Give the material once more, word for word, without any images.

_Dataset excerpt_.
** begin **

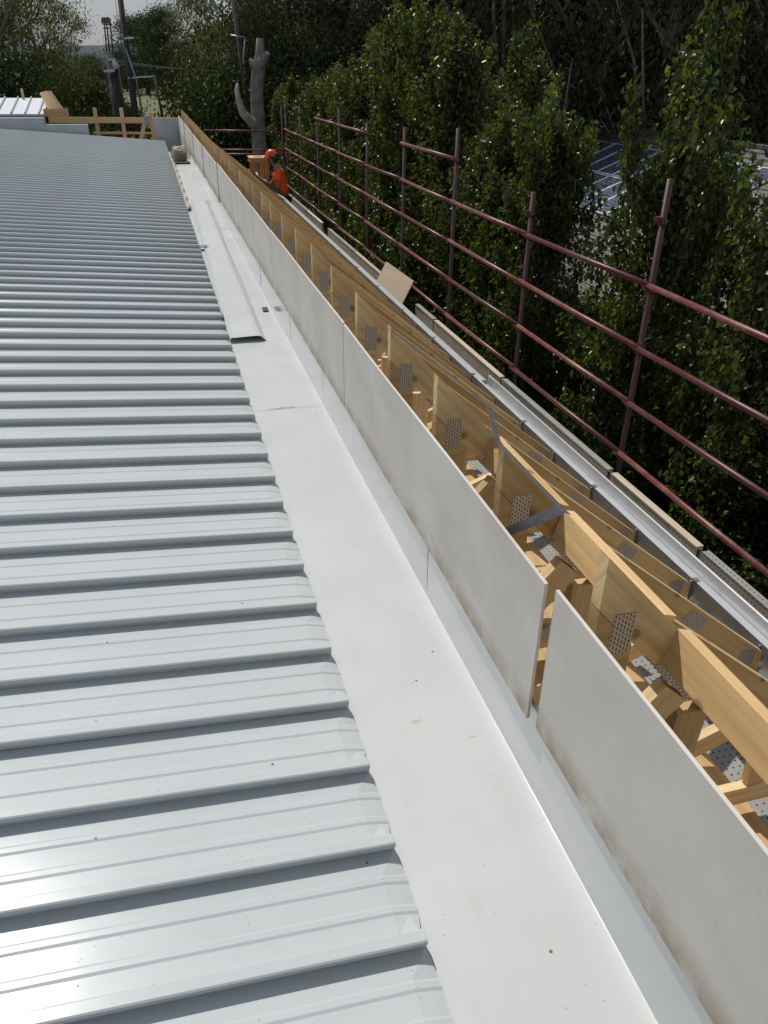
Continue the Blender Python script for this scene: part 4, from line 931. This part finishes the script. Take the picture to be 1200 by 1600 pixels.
s = MB(); s.bar(p1(194, 60), p1(209, 59), .05, .07); s.bar(p1(200, 122), p1(240, 119), .04, .05); s.build('lamp_arm', MT['white'], r1)
s = MB(); s.tube([p1(180, 0), p1(188, 60), p1(196, 110)], .015, 5); s.tube([p1(196, 75), p1(213, 125), p1(222, 175)], .04, 5); s.build('stay_wire', MT['galv'], r1)
def wire(pts, y0, y1, sag, label):
    a = aty(*pts[0], y0); b_ = aty(*pts[1], y1); q = []
    for k in range(13):
        t = k / 12; p = a.lerp(b_, t); p.z -= sag * 4 * t * (1 - t); q.append(p)
    s = MB(); s.tube(q, .011, 5, False); return s.build('wire', MT['wire'])
W1 = tag(empty('power_line', (0, 42, 0)), 'bundle of thin overhead power wires crossing behind the roof', 'power line')
for a, b_, ya, yb in (((-60, 122), (176, 93), 60, 42), ((-60, 128), (176, 96), 60, 42), ((-60, 134), (178, 101), 60, 42), ((176, 93), (470, 106), 42, 38), ((176, 96), (620, 112), 42, 37), ((176, 100), (800, 112), 42, 36), ((470, 106), (1260, 88), 38, 34), ((620, 110), (1260, 92), 37, 34)):
    o = wire((a, b_), ya, yb, .25, ''); o.parent = W1; o.location = -W1.location
def tower():
    Yt = 705; c = aty(165, 60, Yt); r = tag(empty('floodlight_tower', (c.x, Yt, -6.2)), 'distant stadium floodlight tower on the skyline in the sky gap', 'floodlight tower')
    def q(px, py): return aty(px, py, Yt) - r.location
    s = MB()
    for px in (162, 166, 171.5): s.tube([(q(px, 60).x, 0, 0), q(px, 28)], .55, 6)
    for py in (44, 38): s.tube([q(161, py), q(172, py)], .4, 6)
    s.build('mast', MT['pole'], r)
    s = MB()
    for py in (28, 30.5, 33, 35.5):
        s.tube([q(159, py), q(171, py)], .45, 6)
    for px in (159, 163, 167, 171): s.tube([q(px, 28), q(px, 36)], .4, 6)
    s.build('lamp_rack', MT['pole'], r)
tower()
# low sheds and fence by the sports field
f0 = aty(215, 152, 95); s = MB(); s.box((-3, 0, 0), (8, .2, 1.1)); o = s.build('boundary_fence', MT['ply']); o.location = (f0.x, 95, -6.2); tag(o, 'low pale fence in front of the sports field', 'fence')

** end **

_Final result_.
Continue the Blender Python script for this scene: part 4, from line 931. This part finishes the script. Take the picture to be 1200 by 1600 pixels.
s = MB(); s.bar(p1(194, 60), p1(209, 59), .05, .07); s.bar(p1(200, 122), p1(240, 119), .04, .05); s.build('lamp_arm', MT['white'], r1)
s = MB(); s.tube([p1(180, 0), p1(188, 60), p1(196, 110)], .015, 5); s.tube([p1(196, 75), p1(213, 125), p1(222, 175)], .04, 5); s.build('stay_wire', MT['galv'], r1)
def wire(pts, y0, y1, sag, label):
    a = aty(*pts[0], y0); b_ = aty(*pts[1], y1); q = []
    for k in range(13):
        t = k / 12; p = a.lerp(b_, t); p.z -= sag * 4 * t * (1 - t); q.append(p)
    s = MB(); s.tube(q, .011, 5, False); return s.build('wire', MT['wire'])
W1 = tag(empty('power_line', (0, 42, 0)), 'bundle of thin overhead power wires crossing behind the roof', 'power line')
for a, b_, ya, yb in (((-60, 122), (176, 93), 60, 42), ((-60, 128), (176, 96), 60, 42), ((-60, 134), (178, 101), 60, 42), ((176, 93), (470, 106), 42, 38), ((176, 96), (620, 112), 42, 37), ((176, 100), (800, 112), 42, 36), ((470, 106), (1260, 88), 38, 34), ((620, 110), (1260, 92), 37, 34)):
    o = wire((a, b_), ya, yb, .25, ''); o.parent = W1; o.location = -W1.location
def tower():
    Yt = 705; c = aty(165, 60, Yt); r = tag(empty('floodlight_tower', (c.x, Yt, -6.2)), 'distant stadium floodlight tower on the skyline in the sky gap', 'floodlight tower')
    def q(px, py): return aty(px, py, Yt) - r.location
    s = MB()
    for px in (162, 166, 171.5): s.tube([(q(px, 60).x, 0, 0), q(px, 28)], .55, 6)
    for py in (44, 38): s.tube([q(161, py), q(172, py)], .4, 6)
    s.build('mast', MT['pole'], r)
    s = MB()
    for py in (28, 30.5, 33, 35.5):
        s.tube([q(159, py), q(171, py)], .45, 6)
    for px in (159, 163, 167, 171): s.tube([q(px, 28), q(px, 36)], .4, 6)
    s.build('lamp_rack', MT['pole'], r)
tower()
# low sheds and fence by the sports field
f0 = aty(215, 152, 95); s = MB(); s.box((-3, 0, 0), (8, .2, 1.1)); o = s.build('boundary_fence', MT['ply']); o.location = (f0.x, 95, -6.2); tag(o, 'low pale fence in front of the sports field', 'fence')